_Data excerpts_
▬▬▬▬▬▬▬▬▬▬
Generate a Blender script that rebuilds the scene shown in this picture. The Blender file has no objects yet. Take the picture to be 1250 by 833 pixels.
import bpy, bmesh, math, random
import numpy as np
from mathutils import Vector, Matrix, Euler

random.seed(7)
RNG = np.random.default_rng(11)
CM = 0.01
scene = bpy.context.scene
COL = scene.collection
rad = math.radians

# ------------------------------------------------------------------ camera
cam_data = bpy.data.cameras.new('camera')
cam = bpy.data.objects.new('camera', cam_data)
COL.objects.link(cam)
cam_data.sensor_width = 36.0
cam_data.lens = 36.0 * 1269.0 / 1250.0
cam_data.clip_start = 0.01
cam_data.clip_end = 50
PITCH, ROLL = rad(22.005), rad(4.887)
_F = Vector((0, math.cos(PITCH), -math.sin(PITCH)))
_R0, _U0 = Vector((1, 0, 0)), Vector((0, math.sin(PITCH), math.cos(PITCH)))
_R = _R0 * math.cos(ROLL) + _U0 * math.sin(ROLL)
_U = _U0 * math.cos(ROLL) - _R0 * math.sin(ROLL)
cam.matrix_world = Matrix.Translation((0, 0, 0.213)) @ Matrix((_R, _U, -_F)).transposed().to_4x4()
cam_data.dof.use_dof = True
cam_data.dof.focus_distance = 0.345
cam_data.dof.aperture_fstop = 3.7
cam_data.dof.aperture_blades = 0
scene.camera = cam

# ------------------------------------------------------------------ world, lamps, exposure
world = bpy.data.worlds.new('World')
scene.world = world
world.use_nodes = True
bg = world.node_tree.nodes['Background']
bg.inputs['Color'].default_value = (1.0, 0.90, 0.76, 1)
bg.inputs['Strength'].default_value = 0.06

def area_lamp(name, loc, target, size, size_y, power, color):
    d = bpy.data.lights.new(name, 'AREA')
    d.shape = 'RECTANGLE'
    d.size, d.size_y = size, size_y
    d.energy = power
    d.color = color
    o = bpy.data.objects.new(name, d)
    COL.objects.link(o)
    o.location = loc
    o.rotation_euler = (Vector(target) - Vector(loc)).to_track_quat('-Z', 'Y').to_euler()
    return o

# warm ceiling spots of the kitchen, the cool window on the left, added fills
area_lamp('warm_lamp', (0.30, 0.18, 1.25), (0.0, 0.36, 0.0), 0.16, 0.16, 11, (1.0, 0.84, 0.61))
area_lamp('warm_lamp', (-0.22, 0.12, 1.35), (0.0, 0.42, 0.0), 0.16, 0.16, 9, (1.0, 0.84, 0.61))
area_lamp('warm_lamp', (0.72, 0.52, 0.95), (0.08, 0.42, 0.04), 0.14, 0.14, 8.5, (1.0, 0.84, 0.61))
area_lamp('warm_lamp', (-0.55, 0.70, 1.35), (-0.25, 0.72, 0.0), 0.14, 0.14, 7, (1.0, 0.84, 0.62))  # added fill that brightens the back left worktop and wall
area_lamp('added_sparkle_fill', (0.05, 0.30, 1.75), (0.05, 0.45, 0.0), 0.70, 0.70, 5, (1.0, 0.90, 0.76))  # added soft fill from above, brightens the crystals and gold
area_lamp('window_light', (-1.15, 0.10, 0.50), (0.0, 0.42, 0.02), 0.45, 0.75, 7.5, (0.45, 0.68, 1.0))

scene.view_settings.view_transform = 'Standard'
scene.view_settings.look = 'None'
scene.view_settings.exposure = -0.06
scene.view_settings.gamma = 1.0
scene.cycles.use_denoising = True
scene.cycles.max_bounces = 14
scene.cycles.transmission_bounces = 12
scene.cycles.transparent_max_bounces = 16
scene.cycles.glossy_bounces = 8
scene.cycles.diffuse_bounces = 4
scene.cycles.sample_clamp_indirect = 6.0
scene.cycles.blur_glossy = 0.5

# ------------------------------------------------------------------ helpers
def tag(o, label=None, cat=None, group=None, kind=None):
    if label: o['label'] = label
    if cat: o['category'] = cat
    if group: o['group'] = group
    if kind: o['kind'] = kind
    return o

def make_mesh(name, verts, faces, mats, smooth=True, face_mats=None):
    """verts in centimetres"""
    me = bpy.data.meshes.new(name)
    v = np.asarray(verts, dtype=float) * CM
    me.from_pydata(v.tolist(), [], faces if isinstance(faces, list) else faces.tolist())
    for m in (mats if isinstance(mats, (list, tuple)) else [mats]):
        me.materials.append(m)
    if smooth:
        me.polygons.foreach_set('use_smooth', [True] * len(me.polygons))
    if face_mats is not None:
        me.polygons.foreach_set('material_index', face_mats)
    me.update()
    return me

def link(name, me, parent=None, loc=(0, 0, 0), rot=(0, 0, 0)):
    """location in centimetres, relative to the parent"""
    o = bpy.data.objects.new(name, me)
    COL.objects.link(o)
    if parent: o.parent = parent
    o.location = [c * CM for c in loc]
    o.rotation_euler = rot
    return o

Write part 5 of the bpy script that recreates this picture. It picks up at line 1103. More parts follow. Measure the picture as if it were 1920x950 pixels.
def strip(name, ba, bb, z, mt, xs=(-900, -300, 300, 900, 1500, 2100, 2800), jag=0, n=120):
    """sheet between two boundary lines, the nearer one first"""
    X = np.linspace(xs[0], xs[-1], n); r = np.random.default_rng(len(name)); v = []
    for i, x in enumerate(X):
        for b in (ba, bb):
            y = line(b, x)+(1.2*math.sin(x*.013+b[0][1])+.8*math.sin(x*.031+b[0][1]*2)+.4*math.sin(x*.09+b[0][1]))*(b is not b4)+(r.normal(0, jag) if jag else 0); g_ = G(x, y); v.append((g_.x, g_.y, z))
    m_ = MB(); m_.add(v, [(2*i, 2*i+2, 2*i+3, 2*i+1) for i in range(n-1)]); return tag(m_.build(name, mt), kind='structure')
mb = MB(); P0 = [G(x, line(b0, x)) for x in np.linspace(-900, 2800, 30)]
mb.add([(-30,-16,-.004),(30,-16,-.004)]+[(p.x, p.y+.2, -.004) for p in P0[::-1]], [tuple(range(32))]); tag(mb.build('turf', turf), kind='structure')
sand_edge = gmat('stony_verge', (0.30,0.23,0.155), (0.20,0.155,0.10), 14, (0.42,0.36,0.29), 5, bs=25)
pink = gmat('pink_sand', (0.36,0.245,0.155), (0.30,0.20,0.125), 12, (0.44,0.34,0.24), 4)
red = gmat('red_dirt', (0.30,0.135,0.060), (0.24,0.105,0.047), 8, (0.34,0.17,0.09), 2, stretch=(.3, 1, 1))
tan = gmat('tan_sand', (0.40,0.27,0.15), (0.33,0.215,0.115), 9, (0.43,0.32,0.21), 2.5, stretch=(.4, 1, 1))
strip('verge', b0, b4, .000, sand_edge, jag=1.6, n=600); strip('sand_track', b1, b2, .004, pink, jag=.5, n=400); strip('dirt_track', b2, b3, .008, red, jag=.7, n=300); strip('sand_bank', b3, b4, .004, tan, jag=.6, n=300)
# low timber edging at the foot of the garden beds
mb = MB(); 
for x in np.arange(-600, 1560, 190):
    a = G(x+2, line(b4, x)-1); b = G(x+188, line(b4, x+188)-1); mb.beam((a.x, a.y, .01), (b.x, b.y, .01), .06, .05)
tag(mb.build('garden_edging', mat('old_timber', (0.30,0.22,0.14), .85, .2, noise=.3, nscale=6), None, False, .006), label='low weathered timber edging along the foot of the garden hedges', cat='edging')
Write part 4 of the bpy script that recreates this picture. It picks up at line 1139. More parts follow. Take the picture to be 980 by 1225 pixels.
▬▬▬▬▬▬▬▬▬▬
_Set task_
Hand back the material above in full, exactly as written.

_Exercise result_
Generate a Blender script that rebuilds the scene shown in this picture. The Blender file has no objects yet. Take the picture to be 1250 by 833 pixels.
import bpy, bmesh, math, random
import numpy as np
from mathutils import Vector, Matrix, Euler

random.seed(7)
RNG = np.random.default_rng(11)
CM = 0.01
scene = bpy.context.scene
COL = scene.collection
rad = math.radians

# ------------------------------------------------------------------ camera
cam_data = bpy.data.cameras.new('camera')
cam = bpy.data.objects.new('camera', cam_data)
COL.objects.link(cam)
cam_data.sensor_width = 36.0
cam_data.lens = 36.0 * 1269.0 / 1250.0
cam_data.clip_start = 0.01
cam_data.clip_end = 50
PITCH, ROLL = rad(22.005), rad(4.887)
_F = Vector((0, math.cos(PITCH), -math.sin(PITCH)))
_R0, _U0 = Vector((1, 0, 0)), Vector((0, math.sin(PITCH), math.cos(PITCH)))
_R = _R0 * math.cos(ROLL) + _U0 * math.sin(ROLL)
_U = _U0 * math.cos(ROLL) - _R0 * math.sin(ROLL)
cam.matrix_world = Matrix.Translation((0, 0, 0.213)) @ Matrix((_R, _U, -_F)).transposed().to_4x4()
cam_data.dof.use_dof = True
cam_data.dof.focus_distance = 0.345
cam_data.dof.aperture_fstop = 3.7
cam_data.dof.aperture_blades = 0
scene.camera = cam

# ------------------------------------------------------------------ world, lamps, exposure
world = bpy.data.worlds.new('World')
scene.world = world
world.use_nodes = True
bg = world.node_tree.nodes['Background']
bg.inputs['Color'].default_value = (1.0, 0.90, 0.76, 1)
bg.inputs['Strength'].default_value = 0.06

def area_lamp(name, loc, target, size, size_y, power, color):
    d = bpy.data.lights.new(name, 'AREA')
    d.shape = 'RECTANGLE'
    d.size, d.size_y = size, size_y
    d.energy = power
    d.color = color
    o = bpy.data.objects.new(name, d)
    COL.objects.link(o)
    o.location = loc
    o.rotation_euler = (Vector(target) - Vector(loc)).to_track_quat('-Z', 'Y').to_euler()
    return o

# warm ceiling spots of the kitchen, the cool window on the left, added fills
area_lamp('warm_lamp', (0.30, 0.18, 1.25), (0.0, 0.36, 0.0), 0.16, 0.16, 11, (1.0, 0.84, 0.61))
area_lamp('warm_lamp', (-0.22, 0.12, 1.35), (0.0, 0.42, 0.0), 0.16, 0.16, 9, (1.0, 0.84, 0.61))
area_lamp('warm_lamp', (0.72, 0.52, 0.95), (0.08, 0.42, 0.04), 0.14, 0.14, 8.5, (1.0, 0.84, 0.61))
area_lamp('warm_lamp', (-0.55, 0.70, 1.35), (-0.25, 0.72, 0.0), 0.14, 0.14, 7, (1.0, 0.84, 0.62))  # added fill that brightens the back left worktop and wall
area_lamp('added_sparkle_fill', (0.05, 0.30, 1.75), (0.05, 0.45, 0.0), 0.70, 0.70, 5, (1.0, 0.90, 0.76))  # added soft fill from above, brightens the crystals and gold
area_lamp('window_light', (-1.15, 0.10, 0.50), (0.0, 0.42, 0.02), 0.45, 0.75, 7.5, (0.45, 0.68, 1.0))

scene.view_settings.view_transform = 'Standard'
scene.view_settings.look = 'None'
scene.view_settings.exposure = -0.06
scene.view_settings.gamma = 1.0
scene.cycles.use_denoising = True
scene.cycles.max_bounces = 14
scene.cycles.transmission_bounces = 12
scene.cycles.transparent_max_bounces = 16
scene.cycles.glossy_bounces = 8
scene.cycles.diffuse_bounces = 4
scene.cycles.sample_clamp_indirect = 6.0
scene.cycles.blur_glossy = 0.5

# ------------------------------------------------------------------ helpers
def tag(o, label=None, cat=None, group=None, kind=None):
    if label: o['label'] = label
    if cat: o['category'] = cat
    if group: o['group'] = group
    if kind: o['kind'] = kind
    return o

def make_mesh(name, verts, faces, mats, smooth=True, face_mats=None):
    """verts in centimetres"""
    me = bpy.data.meshes.new(name)
    v = np.asarray(verts, dtype=float) * CM
    me.from_pydata(v.tolist(), [], faces if isinstance(faces, list) else faces.tolist())
    for m in (mats if isinstance(mats, (list, tuple)) else [mats]):
        me.materials.append(m)
    if smooth:
        me.polygons.foreach_set('use_smooth', [True] * len(me.polygons))
    if face_mats is not None:
        me.polygons.foreach_set('material_index', face_mats)
    me.update()
    return me

def link(name, me, parent=None, loc=(0, 0, 0), rot=(0, 0, 0)):
    """location in centimetres, relative to the parent"""
    o = bpy.data.objects.new(name, me)
    COL.objects.link(o)
    if parent: o.parent = parent
    o.location = [c * CM for c in loc]
    o.rotation_euler = rot
    return o

Write part 5 of the bpy script that recreates this picture. It picks up at line 1103. More parts follow. Measure the picture as if it were 1920x950 pixels.
def strip(name, ba, bb, z, mt, xs=(-900, -300, 300, 900, 1500, 2100, 2800), jag=0, n=120):
    """sheet between two boundary lines, the nearer one first"""
    X = np.linspace(xs[0], xs[-1], n); r = np.random.default_rng(len(name)); v = []
    for i, x in enumerate(X):
        for b in (ba, bb):
            y = line(b, x)+(1.2*math.sin(x*.013+b[0][1])+.8*math.sin(x*.031+b[0][1]*2)+.4*math.sin(x*.09+b[0][1]))*(b is not b4)+(r.normal(0, jag) if jag else 0); g_ = G(x, y); v.append((g_.x, g_.y, z))
    m_ = MB(); m_.add(v, [(2*i, 2*i+2, 2*i+3, 2*i+1) for i in range(n-1)]); return tag(m_.build(name, mt), kind='structure')
mb = MB(); P0 = [G(x, line(b0, x)) for x in np.linspace(-900, 2800, 30)]
mb.add([(-30,-16,-.004),(30,-16,-.004)]+[(p.x, p.y+.2, -.004) for p in P0[::-1]], [tuple(range(32))]); tag(mb.build('turf', turf), kind='structure')
sand_edge = gmat('stony_verge', (0.30,0.23,0.155), (0.20,0.155,0.10), 14, (0.42,0.36,0.29), 5, bs=25)
pink = gmat('pink_sand', (0.36,0.245,0.155), (0.30,0.20,0.125), 12, (0.44,0.34,0.24), 4)
red = gmat('red_dirt', (0.30,0.135,0.060), (0.24,0.105,0.047), 8, (0.34,0.17,0.09), 2, stretch=(.3, 1, 1))
tan = gmat('tan_sand', (0.40,0.27,0.15), (0.33,0.215,0.115), 9, (0.43,0.32,0.21), 2.5, stretch=(.4, 1, 1))
strip('verge', b0, b4, .000, sand_edge, jag=1.6, n=600); strip('sand_track', b1, b2, .004, pink, jag=.5, n=400); strip('dirt_track', b2, b3, .008, red, jag=.7, n=300); strip('sand_bank', b3, b4, .004, tan, jag=.6, n=300)
# low timber edging at the foot of the garden beds
mb = MB(); 
for x in np.arange(-600, 1560, 190):
    a = G(x+2, line(b4, x)-1); b = G(x+188, line(b4, x+188)-1); mb.beam((a.x, a.y, .01), (b.x, b.y, .01), .06, .05)
tag(mb.build('garden_edging', mat('old_timber', (0.30,0.22,0.14), .85, .2, noise=.3, nscale=6), None, False, .006), label='low weathered timber edging along the foot of the garden hedges', cat='edging')
Write part 4 of the bpy script that recreates this picture. It picks up at line 1139. More parts follow. Take the picture to be 980 by 1225 pixels.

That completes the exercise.